Absolutely. 100% sure I would and will.

Sounds awesome. I've been experimenting with wood and smoke in beer and this fits right in. Once I get hold of enough peated malt to get going on this I'll report back how it turns out.

Thanks and cheers
 
I brewed a half batch of smoked porter with 4oz of peated malt (this was mistakenly double what the recipe called for) and it was way over the top smoke for what I wanted. I can't imagine what 100% peated malt tasted like. I don't think I'll be brewing one myself but would love to try a bottle if anyone near me ever brewed one. I don't drink scotch so I cant compare tastes there.
 
I think this falls into the 'never the twain shall meet'. I can't wrap my head around making a 'smoked' porter, and finding that 4 oz was over the top. I don't think I could even taste 4 oz. My latest Imperial Stout had 2 lbs of peated malt and was moderate in the peat.
 
I'm with you. My barleywine had two pounds and I can taste it but it's not intense to me. When I hand it to others they go "wow that's smokey". I can taste the peat but not the smoke as much. I am a cigar smoker though so my perception of smoke is different.
 
I am curious if either of you consider stone smoked porter to have any smoke flavor at all.
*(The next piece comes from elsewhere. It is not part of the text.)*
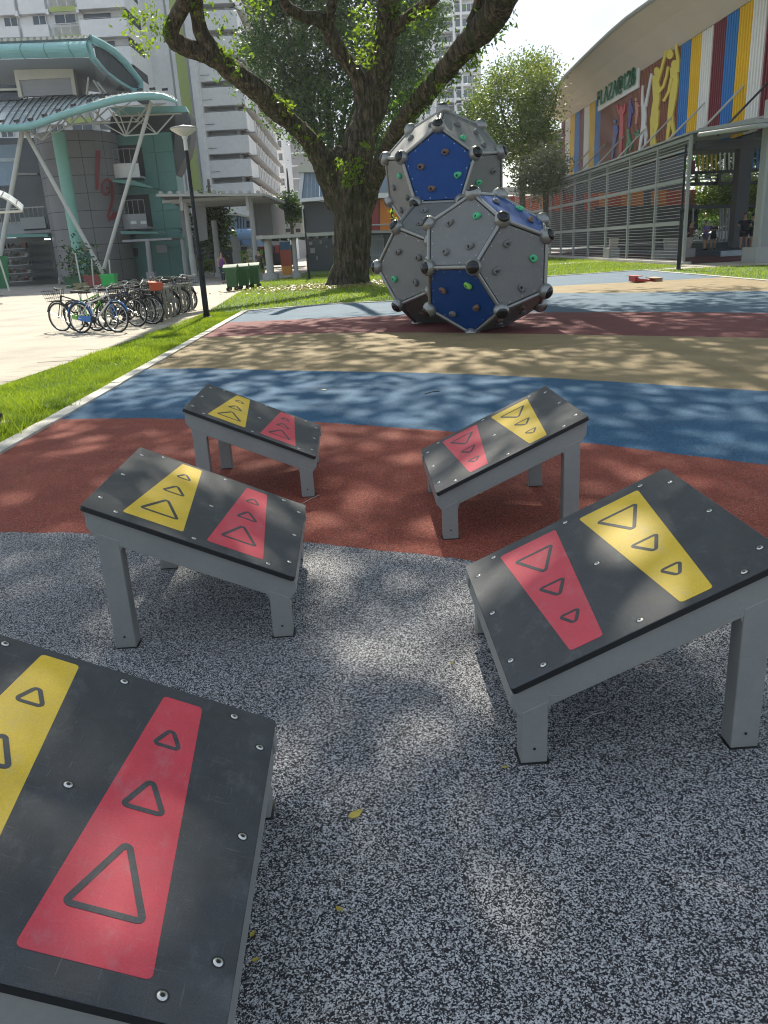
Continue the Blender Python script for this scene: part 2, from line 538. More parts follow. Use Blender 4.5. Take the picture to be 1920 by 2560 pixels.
# rubber surfacing in colour bands
RB = {
 'black': rubber('black and grey granules', [(0, BLK), (0.40, (0.035, 0.036, 0.042)), (0.52, GRY), (0.66, (0.38, 0.38, 0.39)), (0.82, WHT)], 285, bump=0.8),
 'red': rubber('red granules', [(0, (0.030, 0.012, 0.011)), (0.12, (0.165, 0.033, 0.018)), (0.40, (0.26, 0.054, 0.031)), (0.74, (0.34, 0.085, 0.052)), (0.94, (0.33, 0.15, 0.12))], 230),
 'blue': rubber('blue granules', [(0, (0.012, 0.025, 0.045)), (0.10, (0.014, 0.060, 0.120)), (0.40, (0.020, 0.092, 0.180)), (0.76, (0.042, 0.138, 0.24)), (0.94, (0.14, 0.23, 0.32))], 230),
 'sand': rubber('sand granules', [(0, (0.08, 0.055, 0.03)), (0.10, (0.21, 0.155, 0.075)), (0.40, (0.28, 0.205, 0.10)), (0.76, (0.34, 0.265, 0.15)), (0.94, (0.42, 0.35, 0.23))], 230),
 'maroon': rubber('dull red granules', [(0, (0.035, 0.014, 0.016)), (0.12, (0.13, 0.035, 0.035)), (0.40, (0.19, 0.058, 0.055)), (0.76, (0.25, 0.085, 0.08))], 230),
 'slate': rubber('slate blue granules', [(0, (0.025, 0.04, 0.06)), (0.12, (0.055, 0.105, 0.155)), (0.40, (0.085, 0.15, 0.21)), (0.76, (0.13, 0.195, 0.255))], 230),
}
def curve(px):
    P = sorted(g9(*q) for q in px); return P
B1 = [(-4, 4.66), (-3, 4.60), (-2.3, 4.48), (-1.72, 4.38), (-0.9, 4.19), (-0.43, 4.01), (-0.08, 3.86), (0.38, 3.65), (0.9, 3.28), (1.42, 2.85), (2.0, 2.3), (3, 1.2), (4, 0), (4.8, -1), (12, -1)]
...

The beer I was going for was a clone of that. What I ended up making tasted like an ashtray compared to stone's version. To me, stone smoked porter has a definite smoke flavor but it's not overpowering. So to you guys it must just taste like a smokeless porter? :)
 
As a matter of fact using that as a reference beer I had a hard time finding smoke flavor in the beer the one and only time I bought Stone Smoked Porter. Due to not really being able to taste the smoke I never bought it again.
 
Alchemist42 said:
I think this falls into the 'never the twain shall meet'. I can't wrap my head around making a 'smoked' porter, and finding that 4 oz was over the top. I don't think I could even taste 4 oz. My latest Imperial Stout had 2 lbs of peated malt and was moderate in the peat.

I think you might be confusing peat smoked with a smoked base malt like weyermans. There is no way in hell you can use pounds of peat.